Trumpet Creeper Honeysuckle (Campsis Radicans) grows in pretty much any location and can cover an arbor, wall, tree, boulder, and even a house. The orange trumpet-shaped flowers bloom in midsummer and attract hummingbirds. The plant tends to grow more on the wild side but can be pruned to stay within a certain area.
The benefits of the Trumpet Creeper Honeysuckle are plenty. It provides a quick cover of unwanted rocks or debris, and will grow as a shrub if there is nothing for it to climb up. As a shrub, Trumpet Creeper Honeysuckle will get to ten feet, but as a vine will grow fifty feet tall.

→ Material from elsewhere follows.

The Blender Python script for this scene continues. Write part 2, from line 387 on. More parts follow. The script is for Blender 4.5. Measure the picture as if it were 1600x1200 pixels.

The leaves provide interest and the plant can be allowed to grow up a chain link fence and just like that, with pruning, the fence becomes a hedge. Another benefit is all the hummingbirds that are attracted to the honey in the flowers.
Trumpet Creeper Honeysuckle can be propagated by stem cuttings, seeds, and root division. Root division is by far the easiest way to propagate the plant. A small piece of the root is all you need and within a few weeks, a shoot will emerge from the root and develop a new plant. The plants also sucker freely out of the ground. These can be dug and replanted.
So in light of all this, would I choose to grow or to recommend the Trumpet Creeper Honeysuckle? I doubt it. The reason why is once you establish a trumpet creeper honeysuckle, it will be there forever. More stubborn than invasive, if the smallest piece of root is in the soil, the plant will keep coming back up. The roots can go down deep into the soil. I dug two feet down and still couldn’t reach the end of a honeysuckle root. And side roots fan out from the bush and start not only new plants, but also new root systems that go down two feet, expanding the entire problem.
So in closing, Trumpet Creeper Honeysuckle has multiple benefits but also is a huge liability. These are things to take into consideration before planting a trumpet honeysuckle. I would only recommend Trumpet Creeper Honeysuckle for a wild area that you want to naturalize; where it doesn’t matter that the honeysuckle will be there for your great grandchildren’s grandkids.